DIRECTION >>
Search the records for "scene". Copy every line where it appears.
-- BEGIN INPUT ROWS --
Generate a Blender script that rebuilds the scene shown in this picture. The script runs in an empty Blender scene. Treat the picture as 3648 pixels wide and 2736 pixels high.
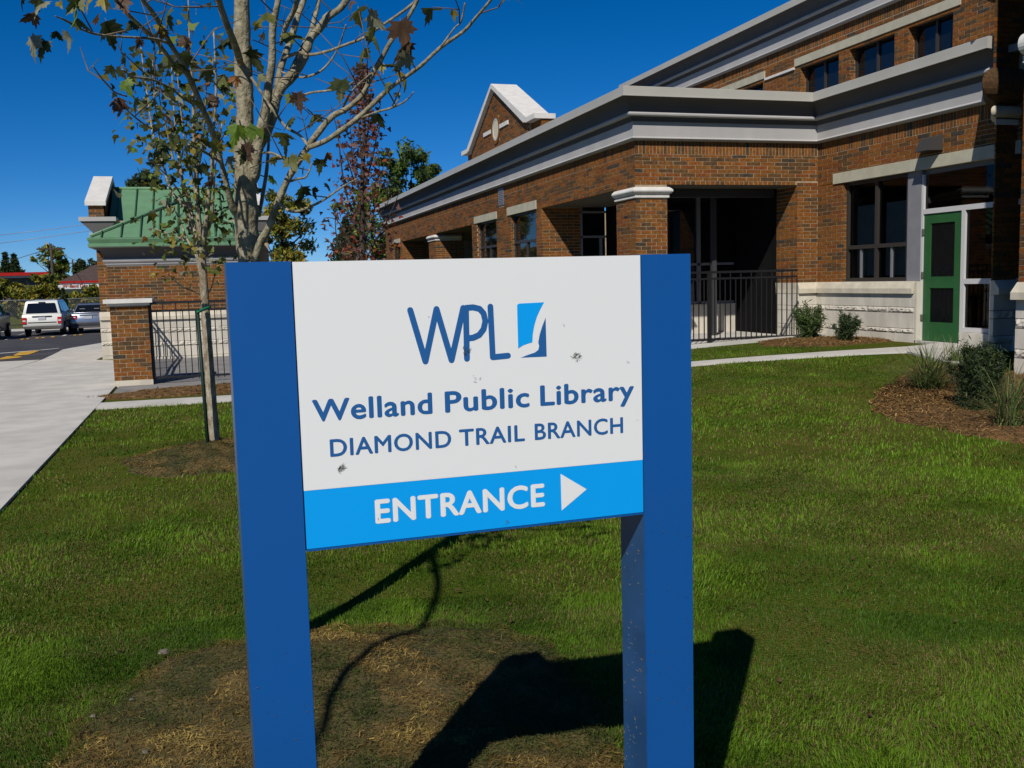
import bpy, bmesh, math, random
import numpy as np
from mathutils import Vector, Matrix

random.seed(11)
RNG = np.random.default_rng(5)
SC = bpy.context.scene
COL = SC.collection

# ------------------------------------------------------------------ camera
H = 1.55
F_PX, PW, PH = 3435.15, 3648, 2736
YAW, PITCH, ROLL = math.radians(17.273), math.radians(-6.158), math.radians(-1.5375)
_f = Vector((math.sin(YAW)*math.cos(PITCH), math.cos(YAW)*math.cos(PITCH), math.sin(PITCH)))
_r = Vector((math.cos(YAW), -math.sin(YAW), 0))
_u = _r.cross(_f)
RIGHT = math.cos(ROLL)*_r + math.sin(ROLL)*_u
UP = -math.sin(ROLL)*_r + math.cos(ROLL)*_u
FWD = _f
cam_d = bpy.data.cameras.new('camera')
cam = bpy.data.objects.new('camera', cam_d); COL.objects.link(cam)
cam_d.sensor_width = 36; cam_d.lens = F_PX/PW*36
cam_d.clip_start = 0.05; cam_d.clip_end = 2000
cam.matrix_world = Matrix(((RIGHT.x, UP.x, -FWD.x, 0), (RIGHT.y, UP.y, -FWD.y, 0), (RIGHT.z, UP.z, -FWD.z, H), (0, 0, 0, 1)))
SC.camera = cam

# ------------------------------------------------------------------ light
SUN_TRAVEL = Vector((1.0, 1.36, -1.50)).normalized()
to_sun = -SUN_TRAVEL
elev = math.asin(to_sun.z)
azim = math.atan2(to_sun.x, to_sun.y)
world = bpy.data.worlds.new('World'); SC.world = world; world.use_nodes = True
wn = world.node_tree; wn.nodes.clear()
sky = wn.nodes.new('ShaderNodeTexSky'); sky.sky_type = 'NISHITA'; sky.sun_disc = False
sky.sun_elevation = elev; sky.sun_rotation = azim % (2*math.pi)
sky.altitude = 0; sky.air_density = 0.58; sky.dust_density = 0.0; sky.ozone_density = 10.0
hs = wn.nodes.new('ShaderNodeHueSaturation'); hs.inputs['Saturation'].default_value = 1.2
bg = wn.nodes.new('ShaderNodeBackground'); bg.inputs['Strength'].default_value = 0.083
wo = wn.nodes.new('ShaderNodeOutputWorld')
wn.links.new(sky.outputs[0], hs.inputs['Color']); wn.links.new(hs.outputs[0], bg.inputs[0]); wn.links.new(bg.outputs[0], wo.inputs[0])
sd = bpy.data.lights.new('sun', 'SUN'); sd.energy = 4.6; sd.angle = math.radians(0.53); sd.color = (1.0, 0.95, 0.87)
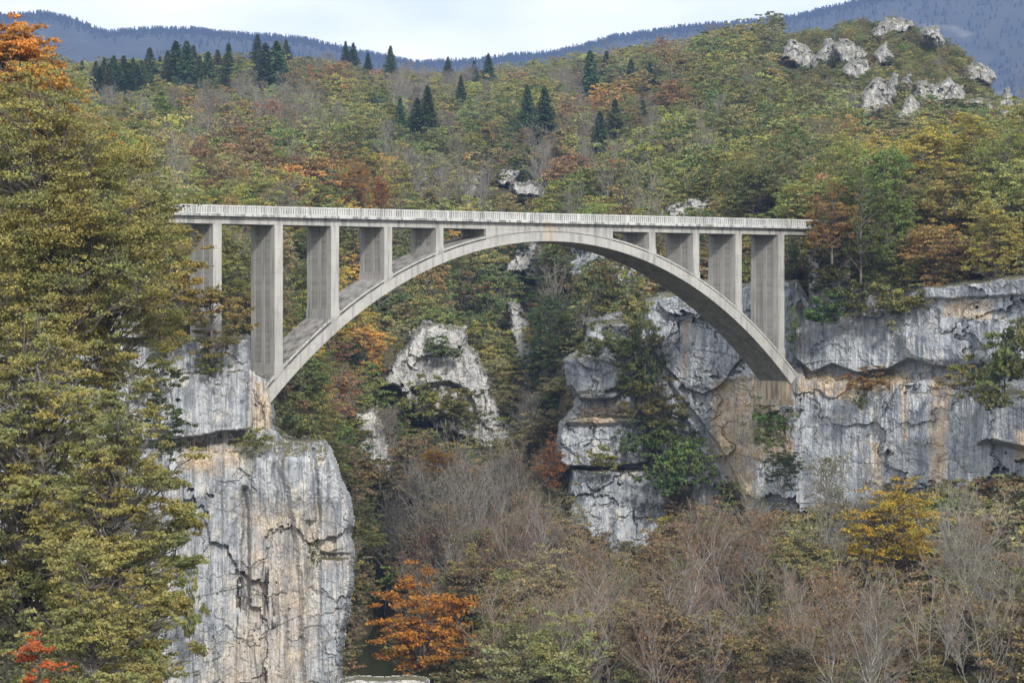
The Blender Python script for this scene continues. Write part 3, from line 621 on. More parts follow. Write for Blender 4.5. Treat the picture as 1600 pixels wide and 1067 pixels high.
def gen_bare(seed, H, R, nb, stems=1, leaf_n=0, thick=1.):
    rng = np.random.default_rng(seed); S = []; T = []; tips = []
    for st in range(stems):
        bx = rng.normal(size=2) * .25 * (stems > 1); ln = rng.normal(size=2) * (.05 + .10 * (stems > 1)) * H; h = H * rng.uniform(.78, 1.) if stems > 1 else H
        k = 9; tr = [np.array([bx[0] + ln[0] * (i / k) ** 1.4, bx[1] + ln[1] * (i / k) ** 1.4, h * i / k]) + rng.normal(size=3) * .012 * H * (i > 0) for i in range(k + 1)]
        poly_segs(tr, .0085 * H * thick / stems ** .4, .002 * H, S)
        for b in range(nb // stems):
            t = rng.uniform(.28, .97) ** .9; q = t * k; i = min(int(q), k - 1); a = tr[i] * (1 - (q - i)) + tr[i + 1] * (q - i)
            az = rng.uniform(0, 6.28); el = rng.uniform(.45, 1.15); ln_b = R * (1.25 - .8 * t) * rng.uniform(.6, 1.2)
            d = np.array([math.cos(az) * math.cos(el), math.sin(az) * math.cos(el), math.sin(el)]); pts = [a]
            for j in range(4):
                d = d + rng.normal(size=3) * .16; d[2] += .08; d /= np.linalg.norm(d); pts.append(pts[-1] + d * ln_b / 4 * 1.5)
            poly_segs(pts, .0042 * H * thick * (1.2 - t), .0012 * H, S)
            for j in range(7):
                u = rng.uniform(.25, 1) * 4; i2 = min(int(u), 3); a2 = pts[i2] * (1 - (u - i2)) + pts[i2 + 1] * (u - i2)
                d2 = d + rng.normal(size=3) * .55; d2[2] += .35; d2 /= np.linalg.norm(d2); l2 = ln_b * rng.uniform(.25, .5); m2 = a2 + d2 * l2 * .5 + rng.normal(size=3) * .03; e2 = a2 + d2 * l2 + rng.normal(size=3) * .08; e2[2] += .06 * l2
                T.append((a2, m2, .016, .011)); T.append((m2, e2, .011, .008)); tips.append(e2)
                for m in range(5):
                    v = rng.uniform(.2, 1); a3 = a2 * (1 - v) + e2 * v; d3 = d2 + rng.normal(size=3) * .6; d3[2] += .3; d3 /= np.linalg.norm(d3)
                    T.append((a3, a3 + d3 * l2 * rng.uniform(.25, .55), .010, .006))
    Vb, Qb = prisms([s[0] for s in S], [s[1] for s in S], np.array([s[2] for s in S]), np.array([s[3] for s in S]), 4)
    Vt, Qt = prisms([s[0] for s in T], [s[1] for s in T], np.array([s[2] for s in T]), np.array([s[3] for s in T]), 3)
    tips = np.array(tips)
    C = tips[rng.integers(0, len(tips), leaf_n)] + rng.normal(size=(leaf_n, 3)) * .25 if leaf_n else np.zeros((0, 3))
    Vl, Ql = leaves(C, .15, rng) if leaf_n else (np.zeros((0, 3)), np.zeros((0, 4), int))
    return Vb, Qb, Vt, Qt, Vl, Ql, rng.uniform(size=leaf_n)
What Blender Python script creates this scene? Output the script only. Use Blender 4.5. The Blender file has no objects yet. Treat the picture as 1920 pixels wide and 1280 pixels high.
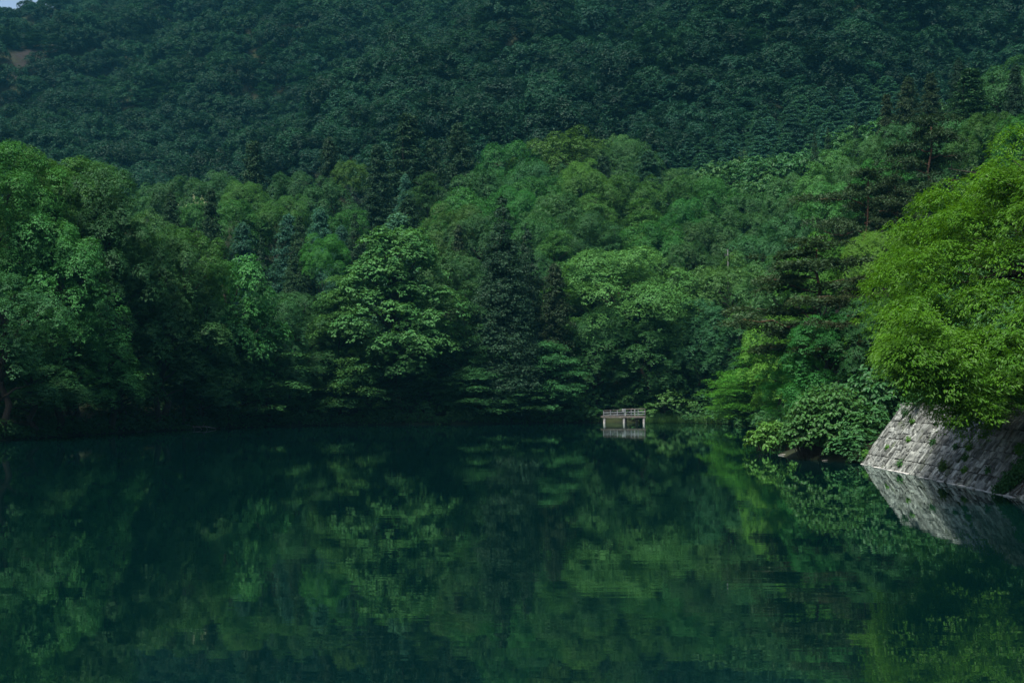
import bpy, math, random
import numpy as np
from mathutils import Vector

# ------------------------------------------------------------------ camera, sky, sun, exposure
sc = bpy.context.scene
COL = sc.collection
F, HY = 2200.0, 742.0            # focal length and horizon row in pixels of the 1920x1280 photograph
CAMZ = 4.0
cam_d = bpy.data.cameras.new("camera")
cam = bpy.data.objects.new("camera", cam_d)
COL.objects.link(cam)
cam.location = (0, 0, CAMZ)
cam.rotation_euler = (math.radians(90), 0, 0)
cam_d.sensor_width = 36.0
cam_d.lens = 36.0 * F / 1920.0
cam_d.shift_y = (HY - 640.0) / 1920.0
cam_d.clip_start = 0.1
cam_d.clip_end = 5000
sc.camera = cam

SUN_EL, SUN_AZ = math.radians(67), math.radians(-138)
w = bpy.data.worlds.new("World")
sc.world = w
w.use_nodes = True
nt = w.node_tree
sky = nt.nodes.new("ShaderNodeTexSky")
sky.sky_type = 'NISHITA'
sky.sun_disc = False
sky.sun_elevation = SUN_EL
sky.sun_rotation = SUN_AZ
sky.air_density = 1.2
sky.dust_density = 4.0
sky.ozone_density = 2.0
bg = nt.nodes["Background"]
bg.inputs[1].default_value = 0.130
nt.links.new(sky.outputs[0], bg.inputs[0])

sun_d = bpy.data.lights.new("sun", 'SUN')
sun_d.energy = 4.9
sun_d.angle = math.radians(15)
sun_d.color = (1.0, 0.93, 0.80)
sun = bpy.data.objects.new("sun", sun_d)
COL.objects.link(sun)
sdir = Vector((math.sin(SUN_AZ) * math.cos(SUN_EL), math.cos(SUN_AZ) * math.cos(SUN_EL), math.sin(SUN_EL)))
sun.rotation_euler = sdir.to_track_quat('Z', 'Y').to_euler()
sun.location = (-100, 100, 300)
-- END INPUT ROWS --
ANSWER TO THE EXERCISE >>
Generate a Blender script that rebuilds the scene shown in this picture. The script runs in an empty Blender scene. Treat the picture as 3648 pixels wide and 2736 pixels high.
SC = bpy.context.scene
The Blender Python script for this scene continues. Write part 3, from line 621 on. More parts follow. Write for Blender 4.5. Treat the picture as 1600 pixels wide and 1067 pixels high.
What Blender Python script creates this scene? Output the script only. Use Blender 4.5. The Blender file has no objects yet. Treat the picture as 1920 pixels wide and 1280 pixels high.
sc = bpy.context.scene